▶ [Information shown]
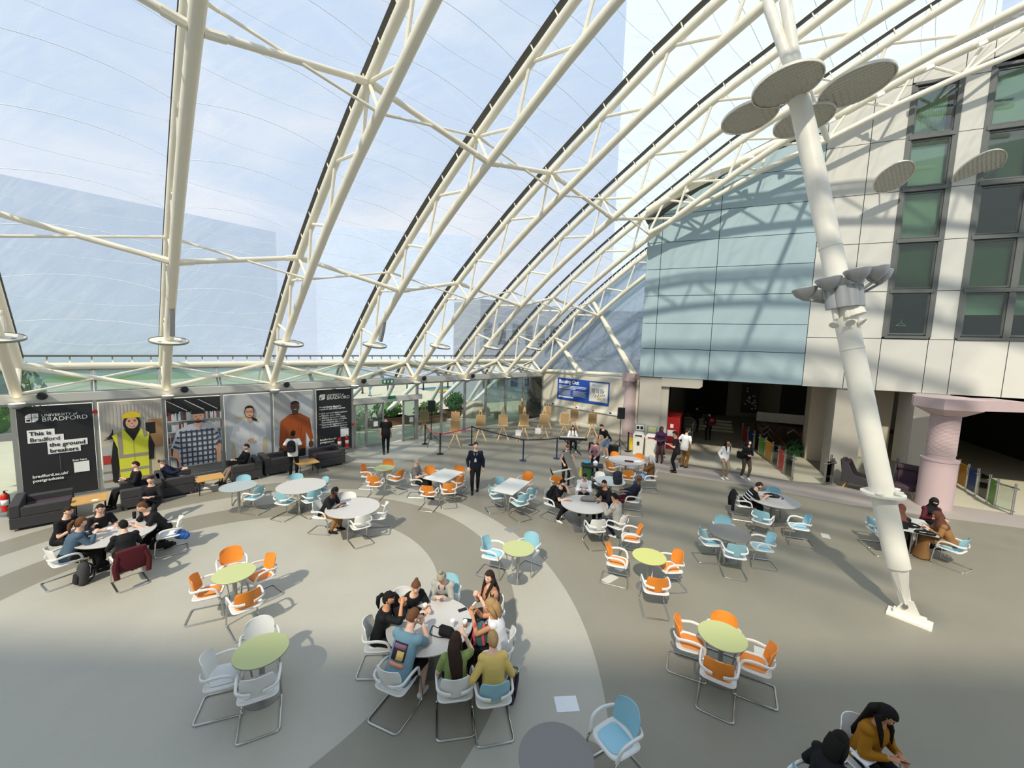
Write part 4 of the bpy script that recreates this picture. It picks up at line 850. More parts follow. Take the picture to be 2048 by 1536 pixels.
for i in range(9):
    for j in range(-1, 7):
        x = i*.3; z = j*.17; s_ = 1 if i % 2 else -1; P_ = [(x, z+(0 if s_ > 0 else .3)), (x+.3, z+(.3 if s_ > 0 else 0)), (x+.3, z+.15+(.3 if s_ > 0 else 0)), (x, z+.15+(0 if s_ > 0 else .3))]
        P_ = [(min(p[0], 2.62), max(0, min(1.05, p[1]))) for p in P_]
        if max(p[1] for p in P_)-min(p[1] for p in P_) < .03: continue
        o.prism(P_, a, ax, ZX, -.01, rr.randrange(5))
o.build('herringbone_front', mats_, t, smooth=False)
o = MB(M); o.prism([(1.6, 7.5), (4.0, 7.5), (4.0, 7.6), (1.6, 7.6)], FO+ZX*1.05, WX, DX, .55); o.build('back_screen', 'wall_cream', t, smooth=False)
bush('potted_palm', Fc(2.9, 3.6), (.45, .45, .7), 'leaf_dark', 'potted palm in a black tub before the reception counter', cat='plant', n=120, pot=None, seed=9, leaf=.25)
t = thing('plant_tub', 'black round tub holding the palm by the reception counter', 'pot', Fc(2.9, 3.6)); o = MB(); o.lathe([(.22, 0), (.28, .5), (.25, .5), (.24, .45), (.001, .45)], n=18, cap=False); o.build('tub', 'black', t)
t = thing('framed_poster', 'dark framed poster on the lobby back wall', 'poster', Fc(1.9, 11.8, 1.2)); M = Matrix.Translation(-Fc(1.9, 11.8, 1.2)); o = MB(M); o.prism([(1.2, .9), (2.3, .9), (2.3, 2.9), (1.2, 2.9)], Fc(0, 11.94), WX, ZX, .03); o.build('frame', 'black', t, smooth=False)
o = MB(M)
for i in range(20): x, z = rr.uniform(1.3, 2.1), rr.uniform(1.0, 2.7); o.prism([(x, z), (x+.12, z), (x+.1, z+.1), (x, z+.08)], Fc(0, 11.9), WX, ZX, .002)
o.build('print', 'lobby_wall', t, smooth=False)
t = thing('wall_lettering', 'dark lettering on the pale lobby screen wall', 'sign', Fc(-1.6, 15.1, 2.7)); text('bradford', .55, 'black', t, o=(0, 0, 0), ax=WX, ay=ZX, th=.03)
o = MB(); o.prism([(-2.3, 2.3), (.4, 2.3), (.4, 3.4), (-2.3, 3.4)], Fc(0, 15.15), WX, ZX, .02); struct(o.build('trim_17', 'lobby_wall', smooth=False))
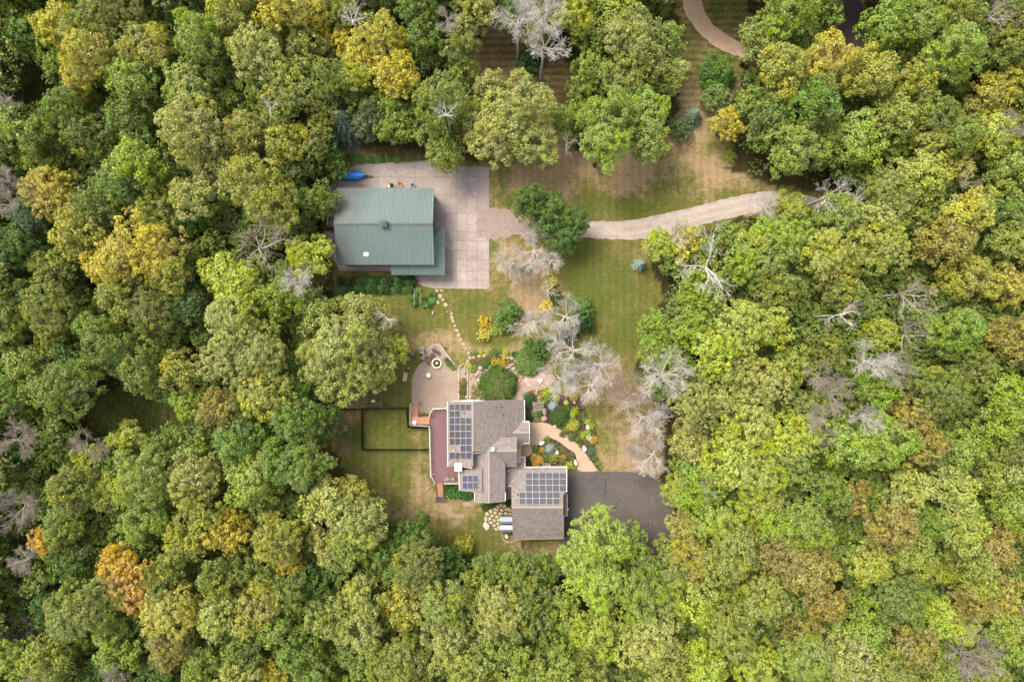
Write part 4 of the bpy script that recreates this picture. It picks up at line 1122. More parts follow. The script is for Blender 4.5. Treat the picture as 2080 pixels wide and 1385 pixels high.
pm2 = [rock_mesh(1, 1, 1, 400+k) for k in range(3)]
for k in range(260):
    a = rg.uniform(0, 6.28); r = math.sqrt(rg.random()); x_ = c[0]+2.15*r*math.cos(a); y_ = c[1]+1.25*r*math.sin(a); z_ = .5*(1-r**1.5); s_ = rg.uniform(.06, .13)
    me = pm2[k % 3]; base = len(pm.v)
    for v in me.vertices: pm.v.append((x_+v.co.x*s_, y_+v.co.y*s_*.8, z_-.03+v.co.z*s_*.6))
    for p_ in me.polygons: pm.f.append(tuple(base+i for i in p_.vertices)); pm.m.append(0)
o = pm.build('cobble', M['stone'], pb); o.color = alb(216, 194, 172) + (1,); props(o, kind='stuff')
# stepping stones from the barn to the patio
sp_ = thing('stepping_stones', 'line of irregular tan stepping stones from the concrete apron down to the patio', 'stone path', P(910, 660, 0))
for k, (zx, zy) in enumerate([(1425,150),(1470,150),(1455,205),(1485,243),(1433,270),(1507,293),(1525,365),(1570,382),(1570,420),(1583,455),(1604,503),(1622,550),(1642,598),(1665,645),(1690,690),(1712,735),(1742,782),(1752,830),(1730,870),(1705,905)]):
    px = 600 + zx/4.9475; py = 560 + zy/4.9475; r = rg.uniform(2.8, 4.6)
    if k == 6: r = 2
    rock(px, py, r, r*rg.uniform(.75, 1), rg.uniform(0, 3), .12, tuple(v*rg.uniform(.85, 1.1) for v in alb(200, 174, 148)), seed=500+k, name='stone', parent=sp_)
gs = thing('garden_steps', 'big flat stones of the path leading through the front garden arbour', 'stone path', P(1100, 830, 0))
for k, (zx, zy, w, h_) in enumerate([(305,355,5,6),(345,420,4.2,6),(352,470,4,4),(415,600,5.2,7.5),(405,692,6.4,6.6)]):
    rock(1040+zx/6.295, 740+zy/6.295, w, h_, rg.uniform(-.15, .15), .14, alb(196, 168, 142), seed=530+k, name='stone', parent=gs)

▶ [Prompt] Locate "1385 pixels high." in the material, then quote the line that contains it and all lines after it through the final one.

▶ [Expected answer]
Write part 4 of the bpy script that recreates this picture. It picks up at line 1122. More parts follow. The script is for Blender 4.5. Treat the picture as 2080 pixels wide and 1385 pixels high.
pm2 = [rock_mesh(1, 1, 1, 400+k) for k in range(3)]
for k in range(260):
    a = rg.uniform(0, 6.28); r = math.sqrt(rg.random()); x_ = c[0]+2.15*r*math.cos(a); y_ = c[1]+1.25*r*math.sin(a); z_ = .5*(1-r**1.5); s_ = rg.uniform(.06, .13)
    me = pm2[k % 3]; base = len(pm.v)
    for v in me.vertices: pm.v.append((x_+v.co.x*s_, y_+v.co.y*s_*.8, z_-.03+v.co.z*s_*.6))
    for p_ in me.polygons: pm.f.append(tuple(base+i for i in p_.vertices)); pm.m.append(0)
o = pm.build('cobble', M['stone'], pb); o.color = alb(216, 194, 172) + (1,); props(o, kind='stuff')
# stepping stones from the barn to the patio
sp_ = thing('stepping_stones', 'line of irregular tan stepping stones from the concrete apron down to the patio', 'stone path', P(910, 660, 0))
for k, (zx, zy) in enumerate([(1425,150),(1470,150),(1455,205),(1485,243),(1433,270),(1507,293),(1525,365),(1570,382),(1570,420),(1583,455),(1604,503),(1622,550),(1642,598),(1665,645),(1690,690),(1712,735),(1742,782),(1752,830),(1730,870),(1705,905)]):
    px = 600 + zx/4.9475; py = 560 + zy/4.9475; r = rg.uniform(2.8, 4.6)
    if k == 6: r = 2
    rock(px, py, r, r*rg.uniform(.75, 1), rg.uniform(0, 3), .12, tuple(v*rg.uniform(.85, 1.1) for v in alb(200, 174, 148)), seed=500+k, name='stone', parent=sp_)
gs = thing('garden_steps', 'big flat stones of the path leading through the front garden arbour', 'stone path', P(1100, 830, 0))
for k, (zx, zy, w, h_) in enumerate([(305,355,5,6),(345,420,4.2,6),(352,470,4,4),(415,600,5.2,7.5),(405,692,6.4,6.6)]):
    rock(1040+zx/6.295, 740+zy/6.295, w, h_, rg.uniform(-.15, .15), .14, alb(196, 168, 142), seed=530+k, name='stone', parent=gs)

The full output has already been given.